- _Exercise brief_
Repeat the entire listing exactly as written.

- _Data extract_
— Begin —
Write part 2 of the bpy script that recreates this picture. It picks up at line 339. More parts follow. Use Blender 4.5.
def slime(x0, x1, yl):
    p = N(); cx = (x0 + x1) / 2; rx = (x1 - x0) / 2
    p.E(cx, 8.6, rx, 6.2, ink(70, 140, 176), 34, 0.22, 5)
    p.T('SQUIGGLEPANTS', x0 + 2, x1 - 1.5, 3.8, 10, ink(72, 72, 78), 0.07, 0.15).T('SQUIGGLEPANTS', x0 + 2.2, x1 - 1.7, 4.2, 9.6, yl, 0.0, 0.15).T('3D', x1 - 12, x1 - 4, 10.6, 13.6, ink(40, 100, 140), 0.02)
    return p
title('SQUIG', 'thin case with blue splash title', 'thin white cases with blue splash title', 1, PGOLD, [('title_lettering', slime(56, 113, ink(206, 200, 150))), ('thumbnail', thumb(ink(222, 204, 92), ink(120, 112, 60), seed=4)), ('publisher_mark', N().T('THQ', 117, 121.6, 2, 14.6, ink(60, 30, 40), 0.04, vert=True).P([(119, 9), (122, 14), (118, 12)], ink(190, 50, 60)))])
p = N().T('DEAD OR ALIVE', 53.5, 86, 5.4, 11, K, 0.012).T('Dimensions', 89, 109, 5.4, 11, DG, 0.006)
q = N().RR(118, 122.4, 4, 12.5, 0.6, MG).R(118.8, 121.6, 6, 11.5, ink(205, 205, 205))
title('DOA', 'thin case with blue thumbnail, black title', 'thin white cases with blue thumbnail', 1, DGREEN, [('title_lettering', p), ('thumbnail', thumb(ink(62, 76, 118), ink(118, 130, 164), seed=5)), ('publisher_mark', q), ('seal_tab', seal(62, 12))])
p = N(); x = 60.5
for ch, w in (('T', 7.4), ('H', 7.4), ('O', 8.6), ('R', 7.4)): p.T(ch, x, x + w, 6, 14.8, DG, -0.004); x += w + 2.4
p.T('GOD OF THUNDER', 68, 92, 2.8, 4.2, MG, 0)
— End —
- _Exercise output_
Write part 2 of the bpy script that recreates this picture. It picks up at line 339. More parts follow. Use Blender 4.5.
def slime(x0, x1, yl):
    p = N(); cx = (x0 + x1) / 2; rx = (x1 - x0) / 2
    p.E(cx, 8.6, rx, 6.2, ink(70, 140, 176), 34, 0.22, 5)
    p.T('SQUIGGLEPANTS', x0 + 2, x1 - 1.5, 3.8, 10, ink(72, 72, 78), 0.07, 0.15).T('SQUIGGLEPANTS', x0 + 2.2, x1 - 1.7, 4.2, 9.6, yl, 0.0, 0.15).T('3D', x1 - 12, x1 - 4, 10.6, 13.6, ink(40, 100, 140), 0.02)
    return p
title('SQUIG', 'thin case with blue splash title', 'thin white cases with blue splash title', 1, PGOLD, [('title_lettering', slime(56, 113, ink(206, 200, 150))), ('thumbnail', thumb(ink(222, 204, 92), ink(120, 112, 60), seed=4)), ('publisher_mark', N().T('THQ', 117, 121.6, 2, 14.6, ink(60, 30, 40), 0.04, vert=True).P([(119, 9), (122, 14), (118, 12)], ink(190, 50, 60)))])
p = N().T('DEAD OR ALIVE', 53.5, 86, 5.4, 11, K, 0.012).T('Dimensions', 89, 109, 5.4, 11, DG, 0.006)
q = N().RR(118, 122.4, 4, 12.5, 0.6, MG).R(118.8, 121.6, 6, 11.5, ink(205, 205, 205))
title('DOA', 'thin case with blue thumbnail, black title', 'thin white cases with blue thumbnail', 1, DGREEN, [('title_lettering', p), ('thumbnail', thumb(ink(62, 76, 118), ink(118, 130, 164), seed=5)), ('publisher_mark', q), ('seal_tab', seal(62, 12))])
p = N(); x = 60.5
for ch, w in (('T', 7.4), ('H', 7.4), ('O', 8.6), ('R', 7.4)): p.T(ch, x, x + w, 6, 14.8, DG, -0.004); x += w + 2.4
p.T('GOD OF THUNDER', 68, 92, 2.8, 4.2, MG, 0)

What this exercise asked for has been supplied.